Hand-built lunacy from Dutch soil

March 6, 2007

To celebrate Spyker’s entrance into the Formule 1 championship, Zagato designed a special version of the Spyker C12 - the C12 Zagato. Spyker is our national pride. This is hand-built lunacy from Dutch soil.

God this is sexy. This, my American friends, is why hypercars are built and designed in Europe.

Her reader said ‘Atmospheric Physics’

March 5, 2007

When I sat down in the train today, back home from university, I noticed a fairly attractive young lady sitting across me. She wasn’t beautiful in a slap-in-the-face kind of way; more in a it-grew-on-me-in-20-minutes kind of way. And when she flashed her public transport pass to the conductor, I saw a pretty photo of her with her hair down and a big white smile. Very nice.

Anyway, I always want to know what people on the train study (if they are students). This lass was obviously a student, judging by the pass and the readers and papers on her lap. I glanced over the papers, and saw a lot of graphs and something called ‘Kichnov’s law’ or something.

The front of her reader said ‘Atmospheric Physics’.

Right. She was way out of my league.

But anyway

March 4, 2007

My blog hasn’t seen many US bashing as of late.

I just saw on the news that China is going to modernise its armed forces; they are giving a major financial injection, which is sorely needed if you look at the fact that while China spends 34 billion, annually, on its armed forced, the US spends 404 billion.

Sorely needed?

Yes. I am very uncomfortable with the United States being the only superpower in the world, especially taking into account the stupidity of its electorate. While electorates generally are stupid, whatever the country, the US simply redefined the whole idea by giving Bush a second term.

But anyway.

In an act of heroism

I have a deep and intrinsic fear of spider. This goes very, very, very deep, even to the extent that I can actually scream like a schoolgirl when I get caught off-guard by one.

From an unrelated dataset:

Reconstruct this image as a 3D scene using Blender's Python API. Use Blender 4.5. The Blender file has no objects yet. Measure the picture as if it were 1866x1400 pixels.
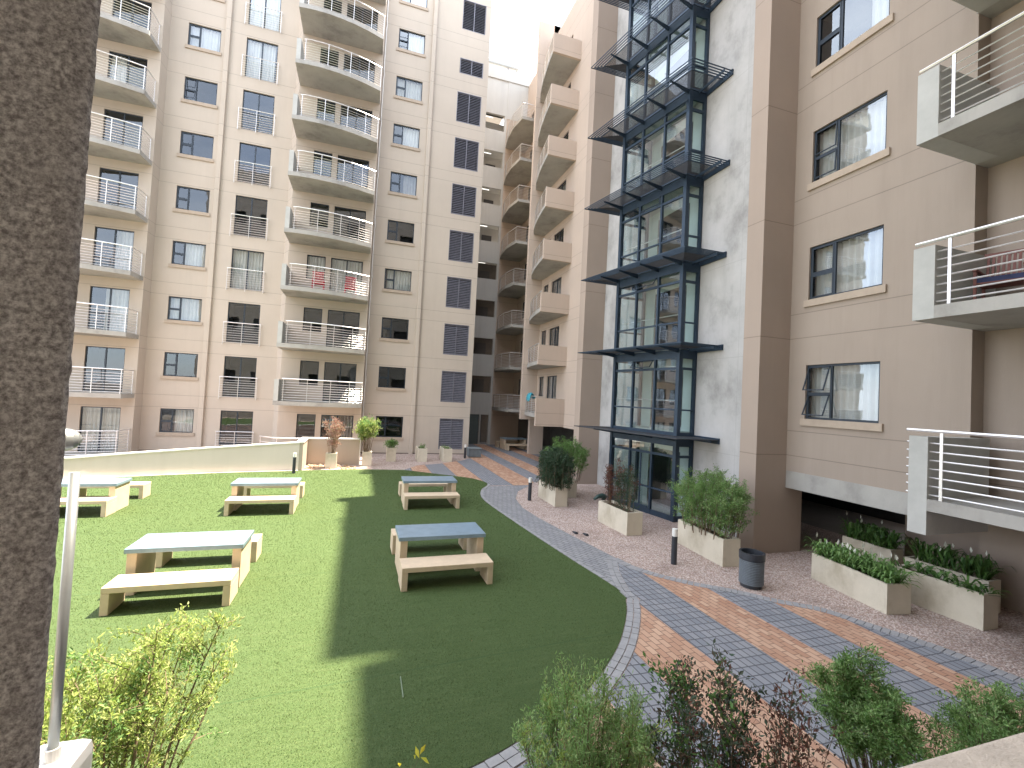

I was just sitting on one of my couches, watching the ISU World Cup skating in Calgary, Canada, as something crawling over the floor caught my eye. It was a 5cm spider.

I jumped up, and stood upon the couch. I was in an utter state of total and complete panic; my instinctive response was to call for my father (I am 22, in case you didn’t know). I soon realised that would not really help all that much seeing he lives on the other side of town.

So, I started looking for my phone, which lay next to me on the couch. While I was trying to crouch to reach my phone, Twiek woke up; I could just read from his face he was wondering why his personal assistant was standing on the couch. I don’t know if he saw the fear and panic in my eyes, but in an act of heroism, His Royal Highness jumped off the couch, and trotted to the spider.

Now it was the spider’s turn to panic. It stopped in its tracks, and tried to make a run for it, trying crawl its filthy self underneath my other couch (on which I was not standing). Twiek started playing with the spider, tapping it; he was a little weary of it at first, but encouraged by my cheering (I kid you not), he started to get aggressive.

Jumping from couch to couch in which seemed like a scene from a really crappy Adam Sandler movie, trying to avoid the path of the spider trying to get away, I saw how Twiek killed the spider, in the only proper way: slowly, and painfully. When the spider stopped moving, I did my thing with the vacuum cleaner.

Twiek is my hero. He protected his slave personal assistant in the best possible way.

Only, sweety, could you next time also eat your game?

As tight as the lid on a box of Pringles

March 3, 2007

At work, a colleague and I were dragging a table from storage to a more easily accessible place, because somewhere in the coming days the bicycle part of our shop would need it. As we were dragging it across the shop, a co-worker asked us: “What are you doing with that table?”

With a face as tight as the lid on a box of Pringles, I replied, “We are going to saw it into three pieces and throw those atop the roof for the birds.”

The colleague helping me added, “Actually, we’d need to saw it into four pieces, because if we do three pieces, one of the birds will have two table legs, while the others only have one.”

The co-worker who had dared to ask the question just stood there.

I like low temperatures

My top five list of countries to visit. In no particular order.

  • Iceland
  • Greenland
  • Antarctica
  • Canada
  • Hawaii
  • See the pattern? Yes. I like low temperatures.